安曇野は今、本来の生息地でないところに現れた迷鳥(めいちょう)をひと目見ようという人たちが押し寄せ、ちょっとした騒動になっています。
安曇野は毎年、初冬になると遠くシベリアから数多くのコハクチョウやカモ類が越冬にやって来ることで知られますが、春の訪れとともに北帰行しますので越冬地周辺もしばらくは静かになります。
しかし、10日ほど前に国内ではめったに見られないという「メジロガモ」が飛来しているのが発見され、連日新聞やテレビで報道されたこともあり、時ならぬ賑わいになっています。
迷鳥・メジロガモが生息しているのは、例年コハクチョウがやって来る犀川白鳥湖近くの池です。
メジロガモは日本にはめったに飛来することがなく、過去数例しか観察記録がない珍鳥中の珍鳥になるそうです。通常今ごろは、中国西部や中央アジアで繁殖の時季を迎えているはずだといいます。
それだけに珍しさも手伝って、早朝から池の周りを他県ナンバーの車が数多く止まり、大型の望遠カメラを三脚に据えシャッターチャンスを狙っている人たちが列をなしています。この右手にも大勢います。

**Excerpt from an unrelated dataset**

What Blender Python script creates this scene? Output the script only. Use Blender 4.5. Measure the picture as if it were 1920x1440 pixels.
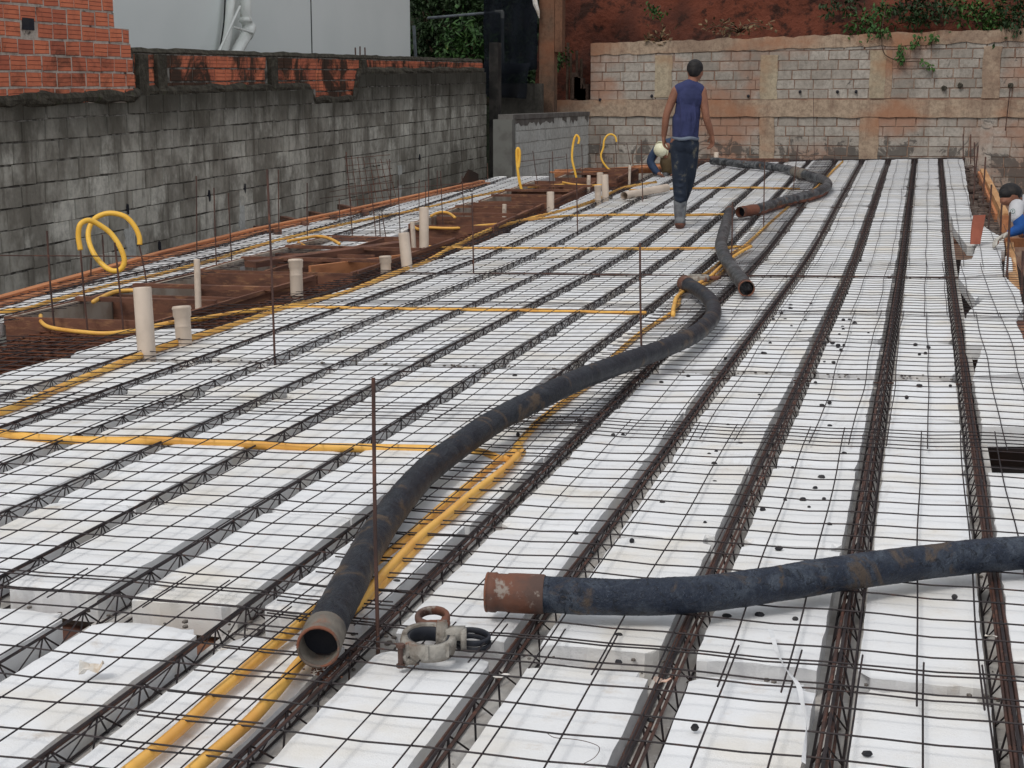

残念ながらわたしの手持ちのズームレンズでは、この画像が精一杯です。
メジロガモのオスは、体全体が赤褐色という地味色で、名前の由来となったように目(虹彩)が白く尾羽の下側付近も白いのが特徴で、全長40cmくらいです。
数は多くはないのですが、ケガなどで春になっても北へ帰れず次の仲間たちの飛来シーズンまで安曇野で過ごす野鳥たちがいます。
オナガガモ、マガモ、ホシハジロ、オオバン、コハクチョウなどさまざまですが、この日はキンクロハジロ(前を行く白黒のカモ)と仲良くなったようで、ぴったりと寄り添うように水面を右へ行ったり左へ行ったりしていました。
この珍鳥で迷鳥のメジロガモ、いつまで 安曇野に滞在するかまったく分かりませんが、元気にこの暑さを乗り切ってもらいたいものです。